La médiation apporte une écoute et un éclairage permettant de comprendre et rectifier les comportements que le maître juge mauvais, en prenant en compte l'éventuelle part de responsabilité de ce dernier. Cette médiation peut se faire en ayant recours à un comportementaliste canin professionnel, qui aide à comprendre la situation et apporte les clés pour rétablir une relation saine entre le maître et le chien.

Conclusion

On ne peut pas prédire le comportement d'un chien simplement en le regardant, et donc le considérer a priori comme étant gentil ou méchant, dangereux ou inoffensif. Le maître a une influence majeure sur le comportement de son animal, non seulement par sa propre attitude, mais aussi et surtout par l'éducation de son animal, sa socialisation, et le fait de l'habituer (ou le désensibiliser) à une très grande variété de stimulus auxquels il risque d'être confronté. 

 

Un chien n'est pas agressif naturellement. Il n'adopte un tel comportement que lorsqu'il se sent mal à l'aise, agressé ou menacé, en tant que réaction défensive. Malheureusement, on ne peut pas prédire les stimulus auxquels il peut être confronté, et l'effet de surprise explique bien souvent le comportement agressif du chien. 

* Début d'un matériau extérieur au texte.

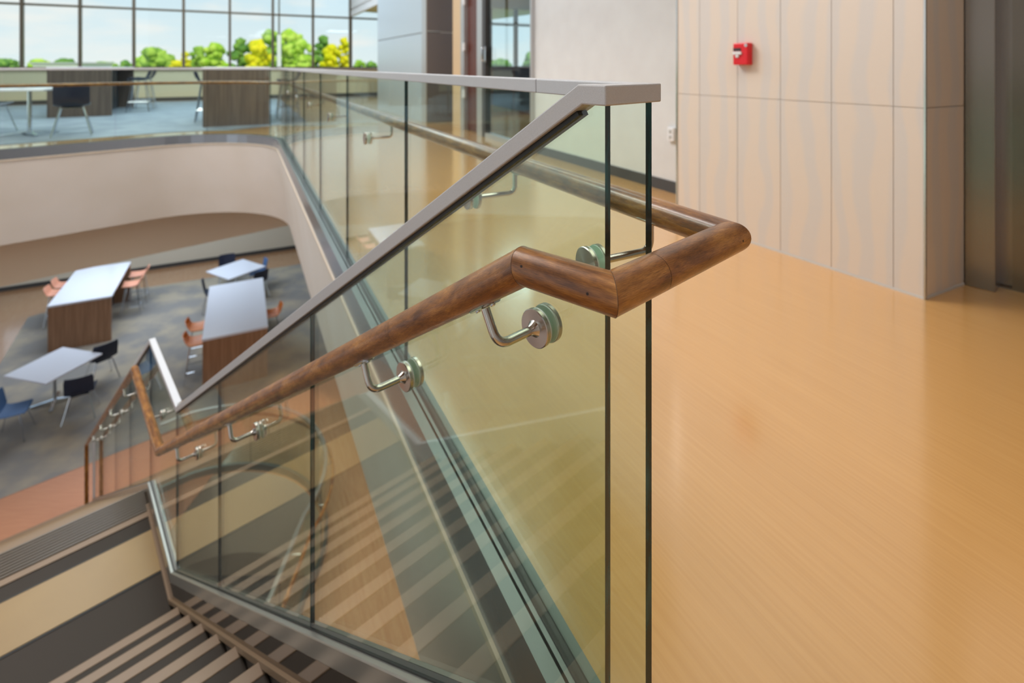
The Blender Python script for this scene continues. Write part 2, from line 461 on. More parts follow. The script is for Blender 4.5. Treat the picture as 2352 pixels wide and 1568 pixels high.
def sub_path(pts, a, b):
    """piece of a plan polyline between arc lengths a and b"""
    out = []; s = 0
    for i in range(len(pts)-1):
        l = (pts[i+1]-pts[i]).length; d = (pts[i+1]-pts[i])/l
        if s+l > a and s < b:
            if not out: out.append(pts[i]+d*max(0, a-s))
            out.append(pts[i]+d*min(l, b-s))
        s += l
    r = [out[0]]
    for p in out[1:]:
        if (p-r[-1]).length > 1e-4: r.append(p)
    return r

def tri_floor(name, poly, z0, z1, m, kind='structure', M=None):
    bm = bmesh.new(); vs = [bm.verts.new((p[0], p[1], z1)) for p in poly]
    f = bm.faces.new(vs)
    if f.normal.z < 0 or sum(poly[i][0]*poly[(i+1) % len(poly)][1]-poly[(i+1) % len(poly)][0]*poly[i][1] for i in range(len(poly))) < 0: f.normal_flip()
    r = bmesh.ops.extrude_face_region(bm, geom=[f])
    for v in r['geom']:
        if isinstance(v, bmesh.types.BMVert): v.co.z = z0
    bmesh.ops.triangulate(bm, faces=bm.faces[:]); bmesh.ops.recalc_face_normals(bm, faces=bm.faces[:])
    me = bpy.data.meshes.new(name); bm.to_mesh(me); bm.free(); me.materials.append(m)
    o = bpy.data.objects.new(name, me); COL.objects.link(o)
    place(o, Matrix.Identity(4))
    if kind: o['kind'] = kind
    return o
R1 = Matrix.Rotation(math.radians(-27.4)*-1, 4, 'Z')
def rotmesh(o, ang):
    """turns the object's own axes (so grain follows the building) while the shape stays put"""
    Rm = Matrix.Rotation(ang, 4, 'Z'); o.data.transform(Rm.inverted()); place(o, Rm)
    return o

# ================================================================== SETTING: upper floor
fl_edge = offs(BP, 0.029)
poly = [(p.x, p.y) for p in fl_edge]
head = sp(T0, 0.0); left_head = sp(T0, 1.75)
poly = [(left_head.x, left_head.y), (head.x+0.02, head.y)]+poly+[(-15.5, 6.0), (-19.0, 12.1), (-2.0, 21.3), (8.0, 9.0), (8.0, -4.0), (-1.6, -4.0)]
fl = tri_floor('floor', poly, -0.12, 0.0, M_FLOOR); rotmesh(fl, math.radians(117.4))

def S_(o): o['kind'] = 'structure'; return o
# metal edge trim that holds the balcony glass: top, outer face, reveal
mb = MB()
ribbon(mb, BP, [(0.030, 0.004), (-0.020, 0.004), (-0.020, -0.012), (-0.026, -0.012), (-0.026, 0.004), (-0.056, 0.004), (-0.058, -0.130), (-0.02, -0.130), (-0.02, -0.2), (0.03, -0.2)], closed=True, smooth=False)
nb = len(BP)-1
for i in range(4*nb+nb): mb.m[i] = 1
S_(mb.build('trim_1', [M_TRIM, M_TRIMTOP]))
mb = MB()
ribbon(mb, BP, [(-0.021, -0.010), (-0.025, -0.010)], smooth=False)
ribbon(mb, BP, [(0.010, 0.006), (-0.010, 0.006)], smooth=False)
S_(mb.build('trim_2', M_BLACK))
mb = MB()
ribbon(mb, BP, [(-0.02, -0.132), (-0.066, -0.132), (-0.066, -0.150), (-0.02, -0.150)], smooth=False, closed=True)
S_(mb.build('trim_3', M_CREAM))
# plaster fascia of the slab, leaning in a little
FP = [bp(-0.3).xy]+BP
mb = MB()
ribbon(mb, FP, [(-0.058, -0.150), (0.02, -0.7), (0.10, -1.28), (0.30, -1.29), (0.30, -0.15)], closed=True)
S_(mb.build('wall_fascia', M_FASCIA))
# tan bulkhead under the slab, set back
mb = MB()
fb = offs(FP, 0.75); fdir = Vector((-0.707, -0.707))
ribbon(mb, [fb[-2]-fdir*7.0, fb[-1]], [(0.0, -1.20), (0.0, -2.02), (0.1, -2.02), (0.1, -1.20)], closed=True)
S_(mb.build('wall_bulkhead', M_TANBULK))
# slab underside / lower ceiling
under = offs(FP, 0.2)
pu = [(p.x, p.y) for p in under]+[(-15.5, 6.0), (-19.0, 12.1), (-2.0, 21.3), (8.0, 9.0), (8.0, -4.0), (0.2, -4.0)]
tri_floor('ceiling_lower', pu, -1.30, -1.25, M_CEIL)

# carpet area of the upper lounge
def Y_(v, k): return v
cr0 = Vector((-4.01, 10.22))          # near right corner of the carpet
cpoly = [cr0, cr0+d1*9.2, cr0+d1*9.2-e1*14, cr0-e1*4.0+d1*0.0]
inner = offs(BP, 0.50)
mbc = [cr0, cr0+d1*8.2, cr0+d1*8.2-e1*11.5]
fa = [p for p in inner[10:]]
cp = [(p.x, p.y) for p in mbc]+[(fa[-1].x-0.4, fa[-1].y+0.5)]+[(p.x, p.y) for p in reversed(fa)]
cpt = tri_floor('carpet', cp, 0.001, 0.006, M_CARPET_UP, None); tag(cpt, 'blue-grey carpet on the upper floor beyond the curved balcony edge', 'carpet')

# ------------------------------------------------------------------ window wall (far), sill wall
w0 = Vector((-5.96, 19.2)); wd = Vector((math.cos(math.radians(28.5)), math.sin(math.radians(28.5)))); wn = Vector((wd.y, -wd.x))  # wn: towards the room
def wp(s, o=0.0): return w0+wd*s+wn*o
wA, wB = -13.2, 3.2
mb = MB(); a = wp(wA, 0.02); b = wp(wB, 0.02); wallbox(mb, a, b, -0.25, -0.12, 0.98); S_(mb.build('wall_sill', M_SILLWALL))
mb = MB(); wallbox(mb, wp(wA, 0.035), wp(wB, 0.035), -0.02, 0.0, 0.11); S_(mb.build('baseboard_far', M_BASE))
mb = MB(); wallbox(mb, wp(wA, 0.08), wp(wB, 0.08), -0.34, 0.98, 1.02); S_(mb.build('trim_4', M_ALU))
ww = thing('window_1', None, None, (w0.x, w0.y, 1.02), math.radians(28.5)); ww['kind'] = 'structure'
for k in range(-10, 3):
    x = 1.3*k+0.02
    w_ = 0.075 if k else 0.10
    MB().box(x-w_/2, x+w_/2, -0.08, 0.06, 0, 5.5).build('mullion', M_MULL, ww)
for z in (1.84, 3.9, 5.45): MB().box(wA, wB, -0.05, 0.04, z-0.03, z+0.03).build('transom', M_MULL, ww)
MB().box(wA, wB, -0.05, 0.04, 0, 0.05).build('bottom_rail', M_MULL, ww)
for k in range(-10, 2):
    x = 1.3*k+0.02
    for z0, z1 in ((0.05, 1.81), (1.87, 3.87), (3.93, 5.42)):
        MB().box(x+0.04, x+1.26, -0.008, 0.008, z0, z1).build('pane', M_WGLASS, ww)
# bulkhead and low ceiling over the passage beside the metal panelled wall
bq = Vector((-5.90, 19.15))
mb = MB(); wallbox(mb, bq, bq-d1*14.0, -0.10, 2.92, 6.6); S_(mb.build('wall_bulkhead_upper', M_WHITE))
pc = [bq, bq-d1*21.0, bq-d1*21.0+e1*9, bq+e1*6+d1*2]
tri_floor('ceiling_low', [(p.x, p.y) for p in pc], 3.12, 3.2, M_CEIL)
tri_floor('ceiling', [(-22, -5), (9, -5), (9, 23), (-22, 23)], 6.6, 6.75, M_CEIL)

# ------------------------------------------------------------------ right hand walls
W2 = Vector((1.926, 2.440)); wdir = Vector((-0.5, 0.866))
W1e = W2+wdir*1.494
pw = thing('wall_right', None, None, (W2.x, W2.y, 0), math.atan2(wdir.y, wdir.x)); pw['kind'] = 'structure'
TH = 0.9
MB().box(0.006, 1.488, -TH, -0.006, 0, 3.2).build('wall_core', M_CREAM, pw)
seams = [0.0, 0.128, 0.422, 0.7116, 0.9987, 1.294, 1.494]
for i in range(6):
    for z0, z1 in ((0.012, 0.892), (0.895, 1.9), (1.903, 3.18)):
        MB().box(seams[i]+0.0012, seams[i+1]-0.0012, -0.006, 0.0, z0, z1).build('panel', M_PANEL, pw, bevel=0.001, seg=1)
MB().box(-0.006, 0.002, -0.008, 0.003, 0, 3.2).build('corner_strip', M_STEEL, pw)
MB().box(1.487, 1.500, -0.010, 0.004, 0, 3.2).build('corner_strip', M_STEEL, pw)
MB().box(0.0, 1.494, -0.0005, 0.002, 0, 0.012).build('base_strip', M_WHITE, pw)
# return beside the elevator, its jamb and door
rt = Vector((0.33, 0.166)).normalized()
pr = thing('wall_return', None, None, (W2.x, W2.y, 0), math.atan2(rt.y, rt.x)); pr['kind'] = 'structure'
for z0, z1 in ((0.012, 0.892), (0.895, 1.9), (1.903, 3.18)):
    MB().box(0.006, 0.366, -0.0, 0.03, z0, z1).build('panel', M_PANEL, pr, bevel=0.0015, seg=1)
MB().box(0.006, 0.366, -0.002, 0.02, 0, 0.012).build('base_strip', M_WHITE, pr)
J0 = Vector((2.256, 2.606)); J1 = Vector((2.327, 2.515)); jd = (J1-J0).normalized(); jn = Vector((-jd.y, jd.x))
el = thing('elevator_door', 'brushed steel elevator doorway at the right edge of the photo', 'elevator', (J1.x, J1.y, 0), math.atan2(jd.y, jd.x))
MB().box(-0.115, 0.0, 0.0, 0.16, 0, 3.0).build('jamb', M_ELEV, el, bevel=0.003)
MB().box(-0.05, 1.3, 0.10, 0.115, 0, 0.004).build('threshold', M_ELEV, el)
MB().box(0.045, 0.62, 0.10, 0.125, 0.004, 2.4).build('door_leaf', M_ELEVD, el)
MB().box(0.625, 1.2, 0.10, 0.125, 0.004, 2.4).build('door_leaf', M_ELEVD, el)
MB().box(0.0, 0.042, 0.13, 0.16, 0, 2.4).build('reveal', M_ELEV, el)
MB().box(-0.0, 1.25, 0.0, 0.16, 2.4, 3.0).build('header', M_ELEV, el)
MB().box(1.2, 1.32, 0.0, 0.16, 0, 3.0).build('jamb', M_ELEV, el)
Jx = J1+jd*1.36+jn*0.0
mb = MB(); wallbox(mb, Jx, Jx+jd*6.5, -0.2, 0, 3.2); S_(mb.build('wall_front_right', M_WHITE))
mb = MB(); wallbox(mb, Vector((-3.0, -4.0)), Vector((8, -4.0)), 0.2, ZL, 6.6); S_(mb.build('wall_behind', M_WHITE))
mb = MB(); wallbox(mb, Vector((8.0, -4.2)), Vector((8.0, 22)), 0.2, ZL, 6.6); S_(mb.build('wall_far_right', M_WHITE))
mb = MB(); wallbox(mb, Vector((-4.0, -4.0)), Vector((-12.0, -4.0)), -0.2, ZL, 6.6); S_(mb.build('wall_behind_left', M_WHITE))
# white wall further back with dark base
V0 = Vector((0.286, 6.60)); V1 = Vector((1.80, 3.70)); vd = (V1-V0).normalized(); vn = Vector((-vd.y, vd.x))
mb = MB(); wallbox(mb, V0, V1, -0.15, 0, 3.2); S_(mb.build('wall_white', M_WHITE))
mb = MB(); wallbox(mb, V0-vn*0.008, V1-vn*0.008, -0.02, 0, 0.10); S_(mb.build('baseboard_white', M_BASE))
# socket plate on the white wall
q = V0+vd*((V1-V0).length*0.0)
def on_white(px):     # distance along the white wall seen at a column of the photograph
    k = (px-1176)/1200; return (k*V0.y-V0.x)/(vd.x-k*vd.y)
ss = on_white(1545); qq = V0+vd*ss
dep = qq.y; zs = EYE-(308-152)/1200*dep
so = thing('wall_socket', 'small white socket plate low on the white wall beside the panelled wall', 'socket', (qq.x, qq.y, zs), math.atan2(vd.y, vd.x))
MB().box(-0.036, 0.036, -0.030, 0.0, -0.058, 0.058).build('cover_plate', M_SOCKET, so, bevel=0.004)
for z in (-0.024, 0.024): MB().box(-0.014, 0.014, -0.033, -0.029, z-0.014, z+0.014).build('outlet', M_ALU, so, bevel=0.003)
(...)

Dernière modification : 11/13/2018.

Commentaires sur cet article

J'avais un jour mon bébé assise par terre, en Train de découvrir de plus près mon croisé labrador assis tranquillement lui aussi, devant elle et moi à coté. un bruit soudain fait tourner la tête d au chien, et son croc qui dépassait vient malencontreusement cogner la tête de ma fille. Il ne l'avait pas fait exprès, et semblait vraiment désolé et très malheureux de la situation. Je me suis retrouvée en train de les consoler tous les deux.
Je ne pense pas qu'il ait eu la même interprétation que moi, mais il avait bien fait le rapport entre son mouvement brusque et les pleurs du bébé. Il a fallu que je le rassure en lui assurant que je savais qu'il ne l'avait pas fait exprès, tout en consolant mon enfant. Du coup, j'en avais deux à consoler à la fois !
Rassurez vous elle va très bien et à une jolie petite fille.
Le même chien était gourmand comme tout labrador qui se respecte. Je ne sais pas s'il savent ou non s'il ont fait une bêtise, mais on le voyait parfois traverser la pièce non loin de nous en s'aplatissant tant qu'il pouvait, on se disait alors "Tiens, il vient de faire une bêtise !" Grave ou pas, il savait qu'il avait fait quelque chose qui ne nous plairait pas. Au lieu de passer d'un air naturel, toute sa personne canine nous informait de la chose. J'ai oublié la plupart de ses bêtises mais pas les rires qu'il provoquait.
Il me semble que les chiens comprennent souvent bien plus de choses qu'on ne pense. J'ai toujours beaucoup parlé à mes animaux et continuerai à la faire, convaincue que dans le tas, l'information passe.